Monday, March 10, 2014

March Meeting wrap-up

I've been slow about writing a day 3/4/wrapup of the APS meeting because of general busy-ness.  I saw fewer general interest talks over that last day and a half in part because my own group's talks were clustered in that timeframe.  Still, I did see a couple of interesting bits.
  • There was a great talk by Zhenchao Dong about this paper, where they are able to use the plasmonic properties of a scanning tunneling microscope tip to perform surface-enhanced Raman spectroscopy on single molecules (in ultrahigh vacuum and cryogenic conditions) with sub-nm lateral resolution.  The data are gorgeous, though how the lateral resolution can possibly be that good is very mysterious.  Usually the lateral extent of the enhanced optical fields is something like the geometric mean of the tip radius of curvature and the tip-sample distance.  It's very hard to see how that ever gets to the sub-nm level, so something funky must be going on.

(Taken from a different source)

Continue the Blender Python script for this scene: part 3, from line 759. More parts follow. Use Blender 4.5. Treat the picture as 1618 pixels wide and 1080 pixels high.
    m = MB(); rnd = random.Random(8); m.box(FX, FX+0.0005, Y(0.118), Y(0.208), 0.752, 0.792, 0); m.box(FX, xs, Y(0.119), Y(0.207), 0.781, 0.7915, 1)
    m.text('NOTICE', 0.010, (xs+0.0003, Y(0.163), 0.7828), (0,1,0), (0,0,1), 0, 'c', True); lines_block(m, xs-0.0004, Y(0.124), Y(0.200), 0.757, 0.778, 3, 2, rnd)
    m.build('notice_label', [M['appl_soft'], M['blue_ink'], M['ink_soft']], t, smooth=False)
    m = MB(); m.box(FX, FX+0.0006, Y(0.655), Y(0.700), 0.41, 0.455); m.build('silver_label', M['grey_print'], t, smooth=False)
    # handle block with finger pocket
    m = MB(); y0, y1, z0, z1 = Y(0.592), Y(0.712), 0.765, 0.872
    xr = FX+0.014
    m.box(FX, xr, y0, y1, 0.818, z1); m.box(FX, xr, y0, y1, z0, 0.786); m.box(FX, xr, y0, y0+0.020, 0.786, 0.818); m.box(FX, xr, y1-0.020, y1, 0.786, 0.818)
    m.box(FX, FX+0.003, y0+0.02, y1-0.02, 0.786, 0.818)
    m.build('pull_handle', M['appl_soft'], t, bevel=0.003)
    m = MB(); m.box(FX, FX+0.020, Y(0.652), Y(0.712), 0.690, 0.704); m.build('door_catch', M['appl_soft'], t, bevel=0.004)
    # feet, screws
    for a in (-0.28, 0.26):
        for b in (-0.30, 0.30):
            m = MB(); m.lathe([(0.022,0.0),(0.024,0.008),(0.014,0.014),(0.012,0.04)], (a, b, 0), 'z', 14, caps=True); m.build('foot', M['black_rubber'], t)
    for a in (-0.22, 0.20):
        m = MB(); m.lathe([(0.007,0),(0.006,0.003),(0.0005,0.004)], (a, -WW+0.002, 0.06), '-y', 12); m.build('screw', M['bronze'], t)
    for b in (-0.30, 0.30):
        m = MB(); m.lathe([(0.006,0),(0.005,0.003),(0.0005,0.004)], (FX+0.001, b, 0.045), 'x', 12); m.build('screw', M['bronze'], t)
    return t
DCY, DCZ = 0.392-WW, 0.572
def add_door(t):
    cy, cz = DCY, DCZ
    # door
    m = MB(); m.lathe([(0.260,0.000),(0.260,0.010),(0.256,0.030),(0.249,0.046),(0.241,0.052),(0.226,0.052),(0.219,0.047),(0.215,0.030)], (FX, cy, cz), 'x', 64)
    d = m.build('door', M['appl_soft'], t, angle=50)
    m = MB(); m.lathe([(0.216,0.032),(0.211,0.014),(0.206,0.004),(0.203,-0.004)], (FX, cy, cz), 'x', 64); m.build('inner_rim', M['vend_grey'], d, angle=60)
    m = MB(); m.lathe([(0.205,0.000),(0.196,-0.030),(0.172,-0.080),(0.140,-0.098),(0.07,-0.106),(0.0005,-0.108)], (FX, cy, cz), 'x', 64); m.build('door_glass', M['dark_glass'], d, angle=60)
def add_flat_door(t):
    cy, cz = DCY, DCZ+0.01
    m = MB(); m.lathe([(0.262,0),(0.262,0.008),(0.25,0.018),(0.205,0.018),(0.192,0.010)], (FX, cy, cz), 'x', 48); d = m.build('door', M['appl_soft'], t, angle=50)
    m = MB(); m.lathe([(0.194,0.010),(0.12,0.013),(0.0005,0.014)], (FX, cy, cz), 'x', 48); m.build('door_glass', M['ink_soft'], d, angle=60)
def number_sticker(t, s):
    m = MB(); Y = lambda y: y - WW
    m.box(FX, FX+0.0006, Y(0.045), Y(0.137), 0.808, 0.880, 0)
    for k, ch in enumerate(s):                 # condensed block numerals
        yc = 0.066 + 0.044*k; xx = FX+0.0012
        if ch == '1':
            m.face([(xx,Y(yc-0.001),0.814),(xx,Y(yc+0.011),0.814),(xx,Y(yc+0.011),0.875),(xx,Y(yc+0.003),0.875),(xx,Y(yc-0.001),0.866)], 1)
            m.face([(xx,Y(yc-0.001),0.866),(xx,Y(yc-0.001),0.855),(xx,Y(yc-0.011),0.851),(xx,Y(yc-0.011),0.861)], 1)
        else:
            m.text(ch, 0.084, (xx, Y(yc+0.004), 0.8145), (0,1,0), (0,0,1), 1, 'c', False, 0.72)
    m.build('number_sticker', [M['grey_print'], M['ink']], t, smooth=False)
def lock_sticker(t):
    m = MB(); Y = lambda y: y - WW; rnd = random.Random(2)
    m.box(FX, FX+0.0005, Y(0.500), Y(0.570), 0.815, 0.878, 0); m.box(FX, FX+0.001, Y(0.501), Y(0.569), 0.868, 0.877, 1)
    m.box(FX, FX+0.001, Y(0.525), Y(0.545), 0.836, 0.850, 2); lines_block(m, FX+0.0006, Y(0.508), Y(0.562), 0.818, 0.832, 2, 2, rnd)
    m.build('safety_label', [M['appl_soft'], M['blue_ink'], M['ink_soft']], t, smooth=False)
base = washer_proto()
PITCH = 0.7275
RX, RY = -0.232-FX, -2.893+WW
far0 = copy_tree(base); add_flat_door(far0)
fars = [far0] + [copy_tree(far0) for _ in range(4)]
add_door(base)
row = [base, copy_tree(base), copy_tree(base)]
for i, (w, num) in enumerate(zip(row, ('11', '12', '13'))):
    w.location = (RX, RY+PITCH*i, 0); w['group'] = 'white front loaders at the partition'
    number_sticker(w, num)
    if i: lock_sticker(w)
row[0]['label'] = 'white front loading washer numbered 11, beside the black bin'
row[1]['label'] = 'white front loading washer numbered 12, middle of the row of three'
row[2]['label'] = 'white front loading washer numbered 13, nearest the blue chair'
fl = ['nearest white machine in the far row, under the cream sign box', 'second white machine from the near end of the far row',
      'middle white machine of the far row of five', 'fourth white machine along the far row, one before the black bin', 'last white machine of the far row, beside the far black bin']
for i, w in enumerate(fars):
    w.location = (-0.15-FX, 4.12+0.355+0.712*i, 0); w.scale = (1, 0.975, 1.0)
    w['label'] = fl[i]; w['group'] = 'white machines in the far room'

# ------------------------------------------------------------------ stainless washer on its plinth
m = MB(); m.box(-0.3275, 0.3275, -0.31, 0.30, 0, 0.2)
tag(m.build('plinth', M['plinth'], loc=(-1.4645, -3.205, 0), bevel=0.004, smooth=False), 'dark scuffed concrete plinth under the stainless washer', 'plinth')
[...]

  • I saw a talk by Yoshihiro Iwasa all about MoS2, including work on optics and ionic liquid gating.  
  • I went to a session on the presentation of physics to the public.  The talks that I managed to see were quite good, and Dennis Overbye's insights into the NY Times' science reporting were particularly interesting.  He pointed out that it's a very challenging marketplace when so much good (or at least interesting) science writing is given away for free (as in here or here or here).  He did give a shout-out to Peter Woit, particularly mentioning how good Peter's sources are.
I probably should wade into focus topic organizing again;  it seemed like this year there were more issues with parallel sessions about similar topics and some lack of cohesiveness within some of the contributed sessions.  (This isn't meant as a criticism of those who invested their time to do this, which is absolutely appreciated!  I am well aware how hard it is, particularly as the meeting keeps growing.)